The Ship Is Again Threatened with Doom
In the meantime, in this episode Quark and Vash connect over a shared love for profit, and Quark organizes an auction for rich collectors of antiquities. As he does so, Q remains on the station trying to get Vash to come gallivanting around the galaxy with him again. She consistently refuses, and he uses his vast power to undermine her in petty ways, such as making Bashir fall asleep instead of going on a dinner date with her.
Sisko suspects Q is behind the power drains plaguing the station and demands that he stop. He says they are not his doing and challenges Sisko to an old-timey boxing match which, while amusing, does not really move the plot.
The auction planning continues, and Odo is, naturally, suspicious, though it is not clear what laws he thinks are being broken. Odo is on the twenty-fourth-century humans’ side in his thoughts on wealth, perhaps even more so than they are, since he has almost no possessions. Quark is baffled by this and dreams up exotic items that the constable might like to own. Yet Odo isn’t tempted.
The power drains are now somehow resulting in hull breaches, and the station is slowly being dragged toward the wormhole, which they believe will shatter the station and kill them all. There’s a lot of technobabble here, but basically, something is drawing them inexorably to their doom and the crew scrambles to track down the source of the problem.
Flawed Characters Make for Better Storytelling
Vash’s exotic goods are fetching fantastic prices at the auction, with all the bills paid in latinum, a presumably un-replicable substance that the Ferengi use as currency. Latinum was invented by the series’ writers as a workaround for the problem of currency in a world where any substance can be produced in a matter replicator.
Logically, it is a cheap out, but adding it adds the idea of money and commerce back into Star Trek, which, as we have discussed in earlier recaps, is what makes DS9 work. Looking back, it is remarkable how quickly the show overthrew Roddenberry’s core ideas about his universe. In the first six episodes, we have already seen money, religion, and conflict among the crew. And it all made for some interesting plots.
In the denouement, the most fabulous item up for auction, a weird glowing stone about the size of a cantaloupe, also turns out to be the source of the forces destabilizing the station. Just as the bidding for it gets into the economic stratosphere, Sisko orders the thing beamed into space, where it transforms into some sort of creature and “swims” through the vacuum into the wormhole and, presumably, back to wherever it came from.

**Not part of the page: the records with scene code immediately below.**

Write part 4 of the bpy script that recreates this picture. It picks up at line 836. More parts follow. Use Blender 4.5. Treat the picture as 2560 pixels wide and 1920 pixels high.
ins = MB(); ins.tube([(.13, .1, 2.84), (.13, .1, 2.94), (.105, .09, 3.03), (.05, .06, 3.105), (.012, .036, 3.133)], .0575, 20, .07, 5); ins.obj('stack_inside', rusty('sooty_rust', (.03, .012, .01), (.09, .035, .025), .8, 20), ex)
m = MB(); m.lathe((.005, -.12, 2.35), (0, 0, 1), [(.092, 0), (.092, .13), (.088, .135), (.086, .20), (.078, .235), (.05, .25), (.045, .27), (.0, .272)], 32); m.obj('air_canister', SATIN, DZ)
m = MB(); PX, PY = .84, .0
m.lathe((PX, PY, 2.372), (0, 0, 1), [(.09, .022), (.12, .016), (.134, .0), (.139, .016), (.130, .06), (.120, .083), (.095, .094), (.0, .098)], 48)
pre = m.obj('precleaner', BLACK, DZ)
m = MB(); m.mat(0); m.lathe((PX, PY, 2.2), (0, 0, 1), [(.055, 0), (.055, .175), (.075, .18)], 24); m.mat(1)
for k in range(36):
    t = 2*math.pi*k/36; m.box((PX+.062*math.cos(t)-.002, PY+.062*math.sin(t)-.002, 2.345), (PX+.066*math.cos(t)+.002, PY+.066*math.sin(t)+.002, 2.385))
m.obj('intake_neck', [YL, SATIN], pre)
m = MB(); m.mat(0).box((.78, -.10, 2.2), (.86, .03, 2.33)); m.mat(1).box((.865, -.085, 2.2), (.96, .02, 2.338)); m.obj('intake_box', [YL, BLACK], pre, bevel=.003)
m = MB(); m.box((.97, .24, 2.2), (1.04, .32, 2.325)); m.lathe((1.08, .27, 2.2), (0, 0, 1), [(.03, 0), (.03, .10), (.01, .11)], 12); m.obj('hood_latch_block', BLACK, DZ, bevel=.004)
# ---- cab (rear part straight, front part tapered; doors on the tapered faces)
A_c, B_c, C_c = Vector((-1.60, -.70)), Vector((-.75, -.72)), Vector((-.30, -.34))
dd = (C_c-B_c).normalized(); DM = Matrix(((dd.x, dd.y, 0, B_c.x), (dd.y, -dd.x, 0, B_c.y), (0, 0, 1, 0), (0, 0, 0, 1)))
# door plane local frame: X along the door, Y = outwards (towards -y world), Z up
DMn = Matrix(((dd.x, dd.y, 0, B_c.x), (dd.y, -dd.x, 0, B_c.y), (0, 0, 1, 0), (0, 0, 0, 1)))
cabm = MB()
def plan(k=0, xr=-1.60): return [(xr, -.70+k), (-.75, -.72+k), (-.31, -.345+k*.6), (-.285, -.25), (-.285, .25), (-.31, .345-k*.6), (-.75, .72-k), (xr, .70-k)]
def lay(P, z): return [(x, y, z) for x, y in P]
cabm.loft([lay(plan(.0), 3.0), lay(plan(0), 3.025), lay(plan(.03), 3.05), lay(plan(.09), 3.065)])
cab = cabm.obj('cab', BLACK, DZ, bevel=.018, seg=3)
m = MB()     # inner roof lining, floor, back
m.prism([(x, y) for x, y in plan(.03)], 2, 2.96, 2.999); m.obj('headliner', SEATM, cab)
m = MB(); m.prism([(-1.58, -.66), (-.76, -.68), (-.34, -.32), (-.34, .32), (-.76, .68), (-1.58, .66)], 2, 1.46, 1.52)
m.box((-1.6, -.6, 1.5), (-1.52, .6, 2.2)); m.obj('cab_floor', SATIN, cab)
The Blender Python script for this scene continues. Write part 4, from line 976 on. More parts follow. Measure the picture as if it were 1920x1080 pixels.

The message here—that Vash’s greed almost doomed them all—momentarily convinces her to give up the hustle and work in academia. Q, prepared at last to part ways with Vash, nonetheless discourages her from going back to Earth and mentions a newly discovered ancient ruin on Tartaras V. She refuses to go there with Q, but makes it clear that she’s going there without him. As the episode ends, Bashir wakes up, having slept through the whole thing.
Here is another departure from old-style Star Trek: Vash does not learn her lesson and immediately reverts to her nasty old capitalist ways. It’s a more cynical ending, but also a more believable one. It symbolizes how “Deep Space Nine” is Star Trek coming to terms with itself.
Instead of showing the ideal of the perfected human, the New Federation Man, we have an episode starring a wonderfully old-style woman and a Ferengi who typifies all of our vices with the saintly Starfleet crew serving as supporting cast. Flawed characters make for better storytelling, and “Q-Less” is an excellent case in point.